THE PROBLEM:
Transcribe the full listing below exactly.

DATASET SECTION:
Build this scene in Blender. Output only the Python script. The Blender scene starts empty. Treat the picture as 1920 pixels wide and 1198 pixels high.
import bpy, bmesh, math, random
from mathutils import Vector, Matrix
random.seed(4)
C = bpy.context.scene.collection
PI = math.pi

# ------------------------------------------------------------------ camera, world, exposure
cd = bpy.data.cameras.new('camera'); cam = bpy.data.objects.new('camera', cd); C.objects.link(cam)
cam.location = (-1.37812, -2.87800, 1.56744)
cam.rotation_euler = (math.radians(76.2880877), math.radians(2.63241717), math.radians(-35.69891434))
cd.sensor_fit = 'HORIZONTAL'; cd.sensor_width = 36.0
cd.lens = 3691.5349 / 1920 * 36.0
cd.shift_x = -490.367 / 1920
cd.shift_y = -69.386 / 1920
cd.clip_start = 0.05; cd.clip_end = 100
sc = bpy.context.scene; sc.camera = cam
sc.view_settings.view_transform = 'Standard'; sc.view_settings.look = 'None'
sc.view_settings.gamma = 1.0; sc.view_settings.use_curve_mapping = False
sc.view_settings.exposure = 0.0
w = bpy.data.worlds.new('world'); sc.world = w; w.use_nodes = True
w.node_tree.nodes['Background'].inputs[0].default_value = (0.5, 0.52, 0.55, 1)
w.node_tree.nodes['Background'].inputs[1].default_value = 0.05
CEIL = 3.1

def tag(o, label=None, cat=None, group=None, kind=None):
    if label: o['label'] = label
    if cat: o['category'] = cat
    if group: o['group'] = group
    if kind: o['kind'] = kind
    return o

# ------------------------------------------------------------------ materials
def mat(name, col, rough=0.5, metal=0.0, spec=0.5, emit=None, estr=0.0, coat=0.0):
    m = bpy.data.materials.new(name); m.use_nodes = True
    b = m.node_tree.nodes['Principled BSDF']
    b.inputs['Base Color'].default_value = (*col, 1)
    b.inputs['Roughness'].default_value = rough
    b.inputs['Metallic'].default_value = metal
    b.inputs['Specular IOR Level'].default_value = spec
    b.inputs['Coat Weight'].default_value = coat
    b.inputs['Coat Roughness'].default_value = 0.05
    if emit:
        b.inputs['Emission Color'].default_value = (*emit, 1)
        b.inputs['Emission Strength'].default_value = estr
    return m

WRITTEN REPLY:
Build this scene in Blender. Output only the Python script. The Blender scene starts empty. Treat the picture as 1920 pixels wide and 1198 pixels high.
import bpy, bmesh, math, random
from mathutils import Vector, Matrix
random.seed(4)
C = bpy.context.scene.collection
PI = math.pi

# ------------------------------------------------------------------ camera, world, exposure
cd = bpy.data.cameras.new('camera'); cam = bpy.data.objects.new('camera', cd); C.objects.link(cam)
cam.location = (-1.37812, -2.87800, 1.56744)
cam.rotation_euler = (math.radians(76.2880877), math.radians(2.63241717), math.radians(-35.69891434))
cd.sensor_fit = 'HORIZONTAL'; cd.sensor_width = 36.0
cd.lens = 3691.5349 / 1920 * 36.0
cd.shift_x = -490.367 / 1920
cd.shift_y = -69.386 / 1920
cd.clip_start = 0.05; cd.clip_end = 100
sc = bpy.context.scene; sc.camera = cam
sc.view_settings.view_transform = 'Standard'; sc.view_settings.look = 'None'
sc.view_settings.gamma = 1.0; sc.view_settings.use_curve_mapping = False
sc.view_settings.exposure = 0.0
w = bpy.data.worlds.new('world'); sc.world = w; w.use_nodes = True
w.node_tree.nodes['Background'].inputs[0].default_value = (0.5, 0.52, 0.55, 1)
w.node_tree.nodes['Background'].inputs[1].default_value = 0.05
CEIL = 3.1

def tag(o, label=None, cat=None, group=None, kind=None):
    if label: o['label'] = label
    if cat: o['category'] = cat
    if group: o['group'] = group
    if kind: o['kind'] = kind
    return o

# ------------------------------------------------------------------ materials
def mat(name, col, rough=0.5, metal=0.0, spec=0.5, emit=None, estr=0.0, coat=0.0):
    m = bpy.data.materials.new(name); m.use_nodes = True
    b = m.node_tree.nodes['Principled BSDF']
    b.inputs['Base Color'].default_value = (*col, 1)
    b.inputs['Roughness'].default_value = rough
    b.inputs['Metallic'].default_value = metal
    b.inputs['Specular IOR Level'].default_value = spec
    b.inputs['Coat Weight'].default_value = coat
    b.inputs['Coat Roughness'].default_value = 0.05
    if emit:
        b.inputs['Emission Color'].default_value = (*emit, 1)
        b.inputs['Emission Strength'].default_value = estr
    return m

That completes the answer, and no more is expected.